Chinese Dongxiao

Chinese Dongxiao

I bought this Chinese flute, a dongxiao, on a recent vacation.  The particular form seems to be relatively rare in Chinese instruments these days, but it’s nearly identical to a Japanese shakuhachi.  Not only does it sound beautiful, but it’s made from the root end of bamboo, so the inside is very thick and solid.  It’s about the length of a typical kali stick.

I started playing the clarinet as a kid, and did it passionately for years.  When I began seriously practicing martial arts, I thought of it as a substitute for music.  To me, martial arts were like physical music.

Music, martial arts, and dance have the same underlying roots: rhythm, movement, timing, the manipulation of volume or intensity, expression, and hopefully, exploration, improvisation, and creativity.  Music uses all of the above with sound, dance with physical manifestations, and martial arts with physical manifestations against an opponent.  Played with others, music requires coordination, adaptation, and flexibility relative to others.  So do dance and martial arts.

On the surface, the execution of functional martial arts may not look much like music or dance.  Exchanges don’t have a consistent rhythm, because practitioners are attempting to stop the music of their opponent with music of their own.  So you generally end up with a quick clash or clashes that don’t appear to be musical or dance like.

To be successful in martial arts or self defense, a practitioner must start their own dance of destruction either before their opponent begins, or around and into their opponent’s dance, adapting as necessary, possibly changing the beat or switching to another scale, but staying on the same improvised line.

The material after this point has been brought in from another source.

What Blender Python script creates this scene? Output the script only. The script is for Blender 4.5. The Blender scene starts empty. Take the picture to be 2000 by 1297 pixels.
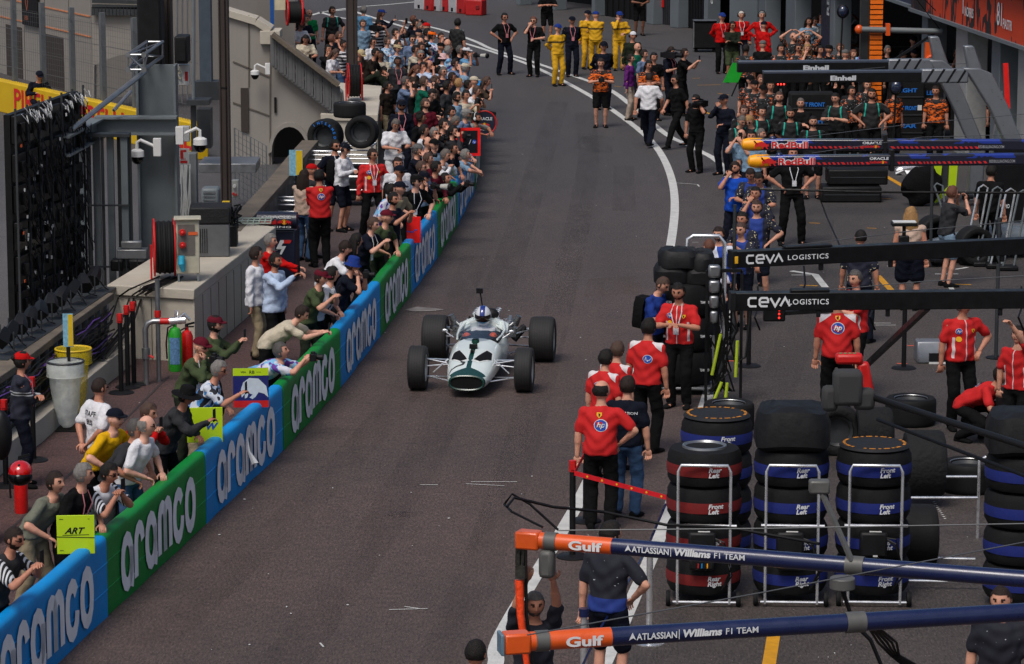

BAM!!!  It may be over in a single beat.  ba – BOP.  A beat and a half.  CRASH – puuuullllll – ELBOW.  It needs to be timed with your opponent’s motion.

The trick is to get ahead of your opponent’s dance/music, and control it.  It’s challenging.  It’s a bit like trying to play an instrument with another person attempting to beat you with their own instrument.  From the outside, it likely won’t sound pretty.  But for the practitioner who can dance through his opponent, there is very little difference between music, dance, and martial arts.

Because the roots are the same, practicing any one of them can help you with the others.  Ultimately, they are different windows on the same landscape.